When I started this business of reporting what goes on in my country at the end of 2002, we were few and utterly discredited. The stigma had been successfully thrust upon us on the wake of the opposition-led coup d’etat that took place on 11 April 2002. That, coupled with a masterfully edited movie made by a couple of Irish film makers that made the rounds in the film festival circuit and was distributed through Venezuelan embassies around the world, sealed our fate in circles of people with half baked interest in Venezuela. We, opponents of Chavez the thuggish dictator, were the outcasts, the coup mongers, the radicals, representatives of a deranged group of people, hell bent in undermining Chavez’s ‘benign’ revolution. At first it was impossible to find accurate sources of information on Venezuela on the internet, and the big news conglomerates kept publishing and broadcasting stories about how great the social experiment undergoing in Venezuela was. «Chavez is teaching people how to read and write… for the first time education and health is free in Venezuela… Chavez is nationalising the oil industry…» and right they were, about the latter.

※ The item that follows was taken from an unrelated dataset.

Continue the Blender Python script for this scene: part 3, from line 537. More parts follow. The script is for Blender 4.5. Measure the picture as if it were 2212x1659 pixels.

Juan Forero’s NYT articles used to get us all worked up; the Beeb’s and Reuter’s coverage prompted some of us to initiate formal claims before broadcasting watchdogs. In sum no one gave any importance nor consideration to our warnings. Worldwide-held rallies condemning the rise of authoritarianism in our country went unnoticed. Like Primo Levy, our accounts just could not be true, mind you a regime in modern day Venezuela building databases to prosecute its political foes? A Venezuelan administration in bed with Colombia’s narcoguerrilla? A Venezuelan president halting commercial and diplomatic relations with Colombia over the capture of a wanted terrorist and assassin? «Nah, it can not be, this Chavez chap was democratically elected…» or so went the reasoning of the imperturbed citizens of the world.
However the weather has turned and, quite frankly, I am extremely happy by the recent developments in Venezuela. I honestly wish for Chavez to carry on confiscating, nationalising, indebting PDVSA, building up his arsenal, shutting media, curtailing freedom, buying out entire countries, associating himself with notorious pariahs and spreading poverty and misery far and wide. All of us opponents of communism, totalitarianism, militarism and fascism ought to send a big thank you to the man that, single handedly, has proved all of our claims right. This man, the first 21st century democratically elected dictator; this pacifist, straight out from leading military coups, is on a very important crusade of global reach and should be left alone. We need him alive and in charge. We need him on TV, 24/7 if possible. We need him commanding Latin America’s armies, we need him expanding his ascendancy over the world’s resentful fanatics. We need him forging alliances with deranged Muslims. We need him providing sanctuary, logistics and support to Latin America’s narcoguerrillas. For the day when the whole hatred thing explodes and turns against him will come quicker. Let him be, bearing in mind that night’s darkest hour is that which precedes sunrise.